Afghanistan
December 03, 2009 01:00 AM | 782 views | 0 0 comments | 8 8 recommendations | email to a friend | print
If imitation is the most sincere form of flattery, then President Obama must be harboring a secret admiration for former President George W. Bush.

Obama unveiled the details Tuesday of his long awaited strategy for the war in Afghanistan, and in its essence, it follows the same approach Bush finally agreed to - in desperation - when it looked like the war in Iraq was sure to be lost. That "surge" strategy proved to be a winner, and for most intents and purposes, is the same one being adopted by Obama at the urging of U.S. Gen. Stanley McChrystal, commander of our forces there.

That surge strategy focuses not just on finding and killing terrorists (in this case, the Taliban), but just as equally on providing security for population centers so the people feel safe supporting our efforts without fear of violent reprisal. So the president has acquiesced in most of McChrystal's request and is sending him 30,000 additional troops - although he did not explain why he did not send all those that his hand-picked general had requested, or even more, which would increase our chances of victory.

Obama is correct in that our country has a vital interest in preventing the Taliban from regaining control of Afghanistan.

"The American people were viciously attacked from Afghanistan, and remain a target for those same extremists who are plotting along its border," he said. "To abandon this area now - and to rely only on efforts against al-Qaida from a distance - would significantly hamper our ability to keep the pressure on al-Qaida, and create an unacceptable risk of additional attacks on our homeland and our allies.

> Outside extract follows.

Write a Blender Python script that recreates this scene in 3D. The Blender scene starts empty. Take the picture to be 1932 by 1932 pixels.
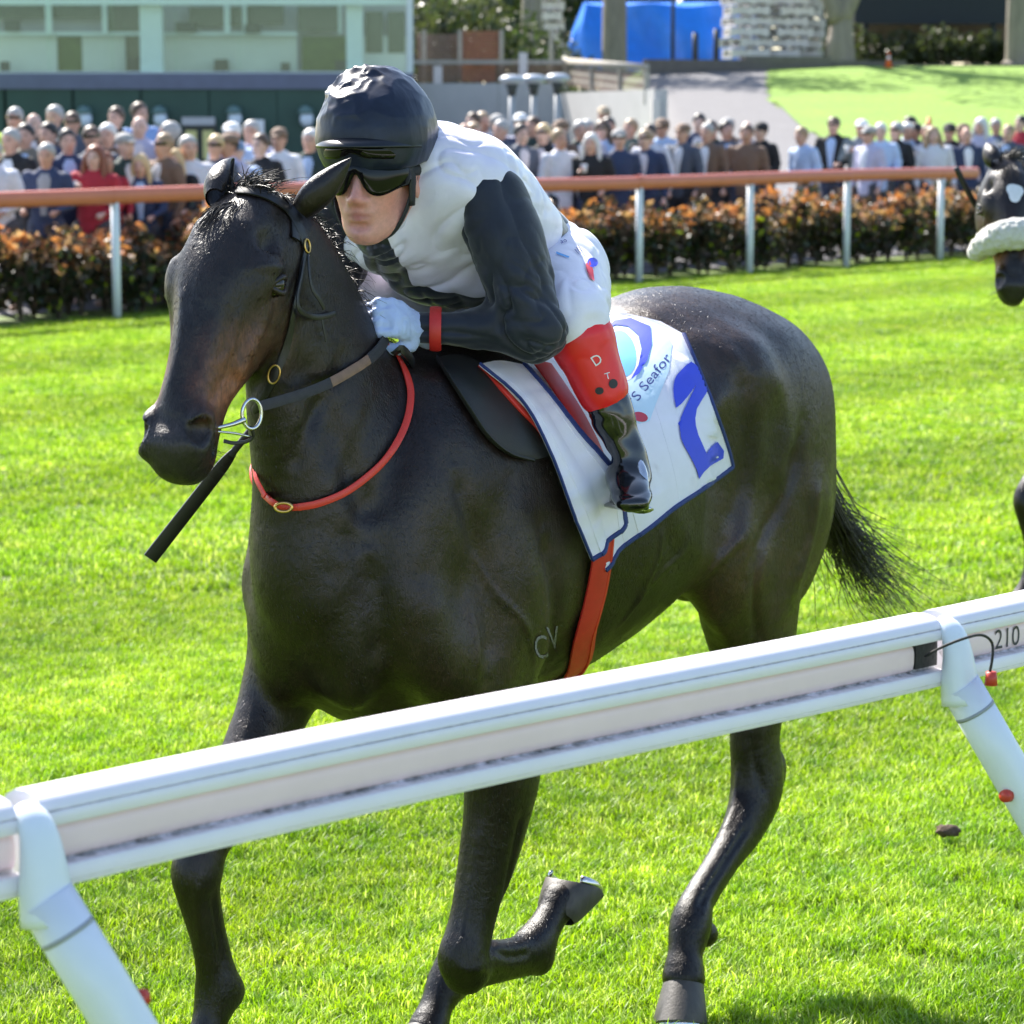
import bpy, bmesh, math, random
import numpy as np
from mathutils import Vector, Matrix

random.seed(7)
rng = np.random.default_rng(7)
SC = bpy.context.scene
COL = SC.collection

# ---------------------------------------------------------------- camera, sky, sun, exposure
CAM_H = 1.95
FPX = 5100.0                                   # focal length in pixels of a 1932 px wide frame
TILT = math.atan((966 - 225) / FPX)
cam_d = bpy.data.cameras.new('camera')
cam = bpy.data.objects.new('camera', cam_d)
COL.objects.link(cam)
cam_d.sensor_width = 36.0
cam_d.sensor_fit = 'HORIZONTAL'
cam_d.lens = 36.0 * FPX / 1932.0
cam.location = (0, 0, CAM_H)
cam.rotation_euler = (math.pi / 2 - TILT, 0, 0)
cam_d.clip_start = 0.1
cam_d.clip_end = 3000
cam_d.dof.use_dof = True
cam_d.dof.focus_distance = 4.95
cam_d.dof.aperture_fstop = 8.5
SC.camera = cam

SUN_TO = Vector((-0.52, 0.84, 0.96)).normalized()   # direction from the scene to the sun
SUN_EL = math.asin(SUN_TO.z)
SUN_AZ = math.atan2(SUN_TO.x, SUN_TO.y)
world = bpy.data.worlds.new('World')
SC.world = world
world.use_nodes = True
wn = world.node_tree.nodes
wl = world.node_tree.links
wn.clear()
w_out = wn.new('ShaderNodeOutputWorld')
w_bg = wn.new('ShaderNodeBackground')
w_sky = wn.new('ShaderNodeTexSky')
w_sky.sky_type = 'NISHITA'
w_sky.sun_disc = False
w_sky.sun_elevation = SUN_EL
w_sky.sun_rotation = SUN_AZ
w_sky.air_density = 1.0
w_sky.dust_density = 1.0
w_bg.inputs['Strength'].default_value = 0.115
wl.new(w_sky.outputs[0], w_bg.inputs['Color'])
wl.new(w_bg.outputs[0], w_out.inputs['Surface'])

sun_d = bpy.data.lights.new('sun', 'SUN')
sun_d.energy = 5.0
sun_d.angle = math.radians(0.53)
sun_d.color = (1.0, 0.95, 0.87)
sun = bpy.data.objects.new('sun', sun_d)
COL.objects.link(sun)
sun.rotation_euler = (-SUN_TO).to_track_quat('-Z', 'Y').to_euler()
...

"It is from here that we were attacked on 9/11, and it is from here that new attacks are being plotted as I speak. ... We must keep the pressure on al-Qaida, and to do that, we must increase the stability and capacity of our partners in the region."

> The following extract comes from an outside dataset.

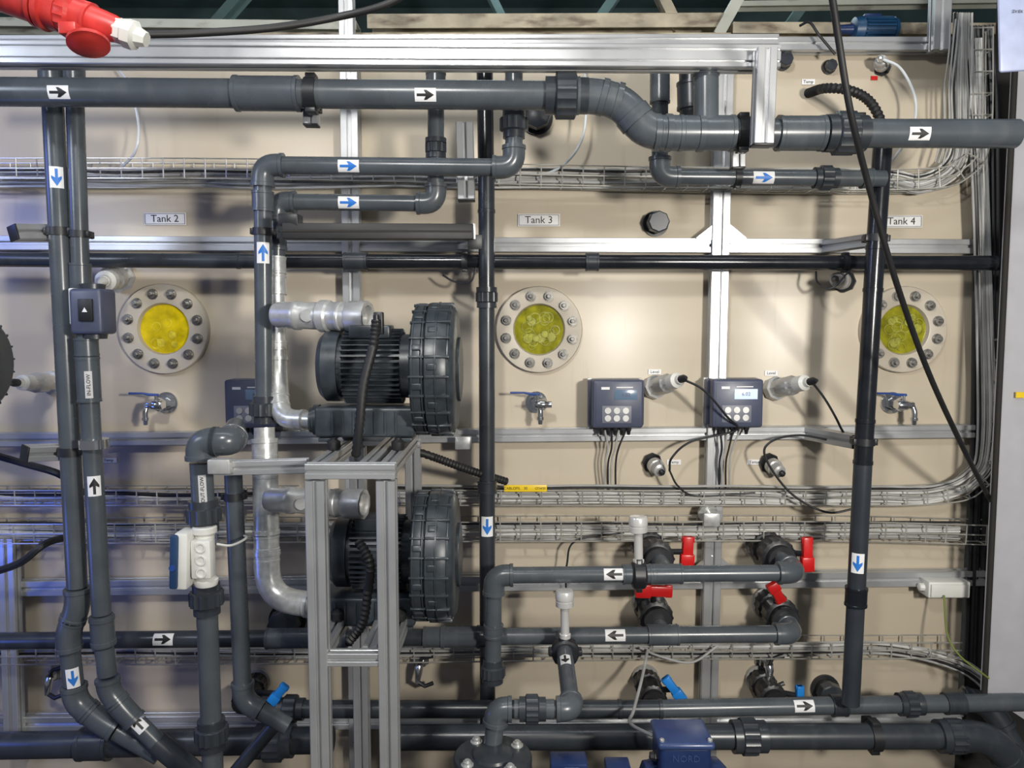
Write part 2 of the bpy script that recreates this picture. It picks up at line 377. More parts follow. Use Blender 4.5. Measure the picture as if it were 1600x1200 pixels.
bundle([(1492,30),(1488,80),(1482,140),(1482,200),(1466,255)],3,'pale cable rising loosely in front of the curved tray','loose pale cables at right',(CAB,),6,.1,.0028)
MB().box(P(1552,620,-.15),.09,.02,2.7).thing('recess_shade_panel',GAP,'near black sheet painted as the shade between the tank and the pale door','panel')  # near-black colour paints the shade inside this gap
bundle([(1532,40),(1540,200),(1540,500),(1534,800),(1526,1060)],6,'black cable running down the dark recess at right','black cables in the recess',(BLK,),7,.03,.006)
# yellow tray label
p=P(821,763,.1); t=thing('tray_label','long yellow label with black print clipped on the cable tray','label',p)
MB().box(p,L(68,.1),.003,L(11,.1),bev=.001).part('plate',YEL,t); lettering('CABLOFIL   30',L(6,.1),p-Y*.002-X*.03,X,Z,t,INK); lettering('CF54/50',L(5,.1),p-Y*.002+X*.045,X,Z,t,INK)
# ================================================================ sight glasses
def sight(x,y,R,g,lab,liq,nd,cm):
    p=P(x,y,0); k=.002; t=thing('sight_glass',lab,'sight glass',p,'round sight glasses')
    MB().lathe(p,-Y,[(0,R*k*1.0),(.016,R*k),(.02,R*k*.98),(.02,g*k*1.1),(.019,g*k*1.06),(.004,g*k)],56,cap=False).part('flange',FLG,t)
    MB().lathe(p+Y*.0,-Y,[(.0,g*k*1.02),(.005,g*k*1.02)],40).part('liquid',liq,t)
    mb=MB()
    for i in range(nd):
        a=random.uniform(0,6.28); q=math.sqrt(random.random())*(g-9)*k; rr=random.uniform(5,9)*k
        c=p+V((math.cos(a)*q,-.0051-.00012*i,math.sin(a)*q)); ax=V((random.uniform(-.03,.03),-1,random.uniform(-.03,.03)))
        mb.lathe(c,ax,[(-.0002,rr*.86),(-.0002,rr),(.0002,rr),(.0002,rr*.86),(-.0002,rr*.86)],18,cap=False)
        if i%3==0: mb.lathe(c,ax,[(-.0002,rr),(.0002,rr)],18)
    o=mb.part('floating_carriers',cm,t,flat=True); o['kind']='stuff'
    for i in range(12):
        a=i*math.pi/6+.25; c=p+V((math.cos(a),0,math.sin(a)))*(R*.79*k)-Y*.02
        MB().lathe(c,-Y,[(0,.0165),(.0025,.0165),(.0025,.0125),(.012,.0125),(.012,.0062),(.022,.0062),(.023,.005)],12).part('bolt',BOLT,t)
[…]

Unfortunately, Obama tied his new surge to a promise to start withdrawing our troops by July 2011 - barely a year after all the troops in his "surge" are finally in place, and just in time for the 2012 presidential election campaign. While we're as eager to see our involvement there end as everybody else, we have never heard of a country winning a war by announcing it would leave the battlefield by a specific date. It is a clueless strategy. It's as if President Franklin Roosevelt had announced that Pearl Harbor was a day of infamy and we were at war with Japan, but that - oh, by the way - we would begin returning our troops to the States in July 1943, regardless of whether we were winning or not. Or if after launching them into Normandy on D-Day, he had given Eisenhower a six-month deadline to oust Hitler. Even Bush waited until the results of his Iraq surge were clear before starting the troop drawdown there.

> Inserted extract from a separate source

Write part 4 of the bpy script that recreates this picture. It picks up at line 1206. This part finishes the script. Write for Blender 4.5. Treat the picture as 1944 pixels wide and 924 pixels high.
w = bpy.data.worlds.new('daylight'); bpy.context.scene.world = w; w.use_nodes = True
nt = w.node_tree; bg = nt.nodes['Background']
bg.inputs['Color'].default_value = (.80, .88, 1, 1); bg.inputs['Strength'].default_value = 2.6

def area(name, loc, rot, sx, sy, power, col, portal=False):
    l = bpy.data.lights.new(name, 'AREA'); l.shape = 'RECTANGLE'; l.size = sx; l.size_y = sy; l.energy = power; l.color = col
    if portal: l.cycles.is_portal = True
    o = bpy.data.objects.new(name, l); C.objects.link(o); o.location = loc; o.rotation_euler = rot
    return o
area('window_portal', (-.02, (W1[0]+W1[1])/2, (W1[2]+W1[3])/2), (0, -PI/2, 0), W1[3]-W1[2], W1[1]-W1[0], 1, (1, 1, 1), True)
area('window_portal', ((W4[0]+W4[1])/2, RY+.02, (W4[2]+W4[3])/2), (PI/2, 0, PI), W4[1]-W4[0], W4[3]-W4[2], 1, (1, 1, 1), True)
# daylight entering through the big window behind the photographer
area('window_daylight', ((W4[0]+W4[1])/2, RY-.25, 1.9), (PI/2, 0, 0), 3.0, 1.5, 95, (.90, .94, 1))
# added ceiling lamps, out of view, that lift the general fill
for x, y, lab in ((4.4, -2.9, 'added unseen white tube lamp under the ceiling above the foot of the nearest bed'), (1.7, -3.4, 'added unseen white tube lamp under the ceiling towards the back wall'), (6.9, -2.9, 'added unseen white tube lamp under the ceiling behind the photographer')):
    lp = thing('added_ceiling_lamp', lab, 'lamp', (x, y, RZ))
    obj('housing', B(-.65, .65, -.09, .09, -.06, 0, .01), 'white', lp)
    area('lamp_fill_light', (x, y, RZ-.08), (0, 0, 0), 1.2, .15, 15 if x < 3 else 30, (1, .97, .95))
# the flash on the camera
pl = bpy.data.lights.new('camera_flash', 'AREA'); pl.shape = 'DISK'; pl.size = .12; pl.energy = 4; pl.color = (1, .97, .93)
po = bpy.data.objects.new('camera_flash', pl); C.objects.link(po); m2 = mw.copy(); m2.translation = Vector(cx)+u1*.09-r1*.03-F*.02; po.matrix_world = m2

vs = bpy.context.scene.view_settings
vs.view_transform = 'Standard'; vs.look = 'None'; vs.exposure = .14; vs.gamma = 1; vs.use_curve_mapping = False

Obama also complained of his war's high cost and said it would have to be dealt with. He did not specifically endorse the "war tax" being bandied about by some Capitol Hill Democrats, but don't be surprised to see that happen. It's sad: So many of his fellow liberal are willing to pulverize the budget to pay for health care "reform," the GM takeover and "cash for clunkers," but aren't willing to pay for national security.

Obama came into office having touted the war in Afghanistan as the "right" war, as opposed to Bush's "wrong" war in Iraq. So although many observers strongly suspected that Obama was not enthused about winning either of the two, and even though much of his party has turned on the Afghanistan war now that it has lost its appeal as a "talking point" with which to bash Bush, Obama has little choice but to continue the fight.

The president's lack of enthusiasm for the war, and for winning, were obvious in his speech Tuesday. We just hope our troops - and the Taliban - didn't notice.